Ahhhhh the sweet bliss of having a day off and relaxing. That’s what I’m doing. Last night I did a power class and gave myself an internal high five for kicking my ass and liking it! Sometimes I walk into yoga with no thoughts, I complete the class and feel great. Sometimes I’m somewhere between child’s pose and savasana wondering why the hell I felt I would enjoy Hatha this time. Sometimes I walk in to power tired like last night, and a surge of energy comes over me where I randomly can handle the challenging class but I’m pushing myself, sweating to death, flexible as ever and loving it.
That was last night…one of those yoga classes where I feel like that isn’t me staring back at myself in the mirror. Ahhh so wonderful and now I just made a lovely green onion/grape&cherry tomato omelet and I got back in bed.

hiiiii. me being weird.
What to do with my day off? Its crazy that a year ago I probably would have obsessive-compulsively filled my schedule with random friends to day drink with, or worked out with no intention, or hmmmm lets see a year ago I was also a full time student. Its crazy how things have changed. A year ago I tried to tell myself I was going to go into web marketing and complete school and be successful somehow. Today that is quite the opposite. Today I am not a student but a student to myself. Every day I read, paint, do yoga, workout or cook my own food. I also don’t have alcohol ruining my life anymore (for now…but hopefully forever). Today I could care less about anything else going on as long as I am working on myself. Today I’m not in a lying, horrible relationship like I was a year ago. Today I don’t have anxiety like I had last year hoping the person I thought I loved wasn’t cheating. Today I don’t think I am fat. Today I realize that I am beautiful whether I workout like a crazy person or lay on my ass all day. Today I don’t think that I need to rush through life with a purpose because I already know that I am all I need. Today I can count my real friends on my fingertips. Today I can afford my bills because I’m not charging my credit cards with clothes and living beyond my means.
Sure I still struggle small portions of all these things…but realize they are now just that. THINGS. Things never last forever. You will get one thing, person, feeling, and in time you will eventually want something else. If we are constantly changing our minds day in and day out…it really makes that temporary attachment to something not as important am I right? Attachment is something I’m learning to let go of.

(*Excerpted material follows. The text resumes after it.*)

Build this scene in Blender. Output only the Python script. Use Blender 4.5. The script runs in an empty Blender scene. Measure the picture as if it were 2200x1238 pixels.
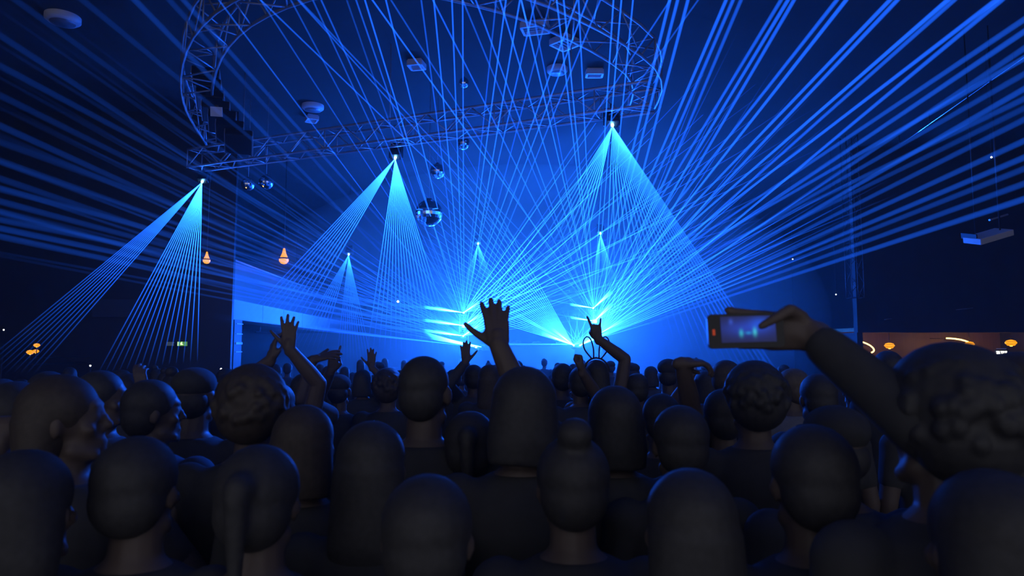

random art i did the other day
When you stop expecting so much, you start appreciating what you have. You start realizing that happiness is doing what you love and doing it often. It’s taking care of your needs before your wants. Its letting go of the past completely and knowing that today may be all you have. Make the most of today and tomorrow will fall into place the way it will. If you try to control so much, you will become highly disappointed.
I’m making my year of being 26 the year I change. The year that I focus only on making my life better. I have so many dreams that id still like to uncover but I know it will take time. Yesterday I had my phone interview with the Baron Baptiste Level One training in Sedona this June. I usually try not to get too excited but after this phone call, I really am. I am so excited, I don’t even know what to expect but as some of you know, you know that there was a turning point this year when all I wanted to do was teach. I want to help people; it makes me happy when I do. I also just want to completely accept everything in life and stay present and I feel that it’s the biggest gift that I need to share to make other people feel the same.